Blackfoot Pathways: Sculpture in the Wild

BLACKFOOT PATHWAYS: SCULPTURE IN THE WILD


​A Place is a place is a place (2019)

Stuart Ian Frost  Norway/ UK 


A Place is place is a place… is a site-specific sculpture created specifically for Blackfoot Pathway Sculpture in the Wild, September 2019. This multilayered artworks objective is to create a depth of vision, generating a characteristic structural “carving” reminiscent in many of my artworks. In this way, the sculptures always possess a form for estrangement that allow the artwork to contain a proximity, similarity and continuation as found within the evolvement of the natural world. This characteristic method for “deconstruction” contributes to the breakdown and ultimate alienation of the given form. In this instance a form, proportionate to an original local Montanan homestead.

The artworks multi-layered form by way of structural “carvings” evolved from a locally found object, a two-man antique crosscut saw. This relic/reference found at the ghost town, Garnet near Missoula, could be seen to symbolize humanity’s impact upon an environment - to ravage or to cultivate?

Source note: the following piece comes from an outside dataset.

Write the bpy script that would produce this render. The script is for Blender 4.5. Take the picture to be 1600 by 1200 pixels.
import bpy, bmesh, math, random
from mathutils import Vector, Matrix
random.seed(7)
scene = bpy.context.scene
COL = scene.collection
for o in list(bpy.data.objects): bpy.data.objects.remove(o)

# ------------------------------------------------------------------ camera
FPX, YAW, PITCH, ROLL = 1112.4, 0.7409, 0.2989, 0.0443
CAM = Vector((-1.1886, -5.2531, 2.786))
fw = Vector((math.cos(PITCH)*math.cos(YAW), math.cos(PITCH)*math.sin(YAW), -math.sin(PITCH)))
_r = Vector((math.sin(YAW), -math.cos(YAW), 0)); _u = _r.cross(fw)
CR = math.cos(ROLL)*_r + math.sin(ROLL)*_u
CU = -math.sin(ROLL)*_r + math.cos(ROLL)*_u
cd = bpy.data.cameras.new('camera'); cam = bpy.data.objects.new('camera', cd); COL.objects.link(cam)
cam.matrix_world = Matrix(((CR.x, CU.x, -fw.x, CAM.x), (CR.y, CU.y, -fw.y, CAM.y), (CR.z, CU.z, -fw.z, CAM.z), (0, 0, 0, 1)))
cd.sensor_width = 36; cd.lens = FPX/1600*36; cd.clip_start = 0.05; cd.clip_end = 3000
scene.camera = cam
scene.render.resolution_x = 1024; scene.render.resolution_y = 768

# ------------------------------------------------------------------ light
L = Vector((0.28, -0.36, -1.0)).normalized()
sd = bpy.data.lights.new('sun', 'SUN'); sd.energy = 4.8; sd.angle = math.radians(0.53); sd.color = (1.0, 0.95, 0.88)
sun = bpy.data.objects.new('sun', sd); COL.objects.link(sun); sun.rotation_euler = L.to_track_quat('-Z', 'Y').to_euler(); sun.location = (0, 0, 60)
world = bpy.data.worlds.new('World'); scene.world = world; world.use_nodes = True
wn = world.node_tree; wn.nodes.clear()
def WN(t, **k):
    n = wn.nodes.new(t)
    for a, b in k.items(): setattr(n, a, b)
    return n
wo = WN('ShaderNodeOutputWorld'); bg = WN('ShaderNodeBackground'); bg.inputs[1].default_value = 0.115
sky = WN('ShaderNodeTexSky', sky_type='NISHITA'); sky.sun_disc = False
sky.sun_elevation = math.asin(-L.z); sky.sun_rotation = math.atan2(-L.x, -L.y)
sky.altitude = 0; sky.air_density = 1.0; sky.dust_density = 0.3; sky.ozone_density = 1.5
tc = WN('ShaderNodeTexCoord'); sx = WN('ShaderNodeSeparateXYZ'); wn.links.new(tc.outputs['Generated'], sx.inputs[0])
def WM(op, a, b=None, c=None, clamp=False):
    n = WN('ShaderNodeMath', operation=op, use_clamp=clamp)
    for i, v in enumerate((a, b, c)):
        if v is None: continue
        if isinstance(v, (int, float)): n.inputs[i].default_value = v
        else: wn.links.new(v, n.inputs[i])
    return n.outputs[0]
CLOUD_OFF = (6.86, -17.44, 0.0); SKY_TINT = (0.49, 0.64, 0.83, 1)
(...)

Stuart’s production as a whole is characterised by the interest for the physical character of the natural-objects, their specific place within their specific environment and their relationship to culture, myths and history.  It is with this perspective in mind that he creates his work. Constantly wandering, Stuart searches for laces where the impact of the forces of nature can be most strongly felt.  He has travelled from one extreme geographical end ecological-to the other: from Central America’s green and luxuriant vegetation and sunburnt planes, to Scandinavia’s ice- and snow- covered mountain landscapes. In all of those places that he has been he has quite deliberately used those local materials available: spruce bark from Black Forest, bracken from “Forest of Dean”, ice from Finland, papyrus and pelican feathers from Peru, goose feathers from Canada, willow from Denmark, Giant Hogweed from the north of Norway and cork and feathers from Portugal.  Frost works also directly in the landscape where he lets the work spring out of the material and environment, later letting nature take its natural course.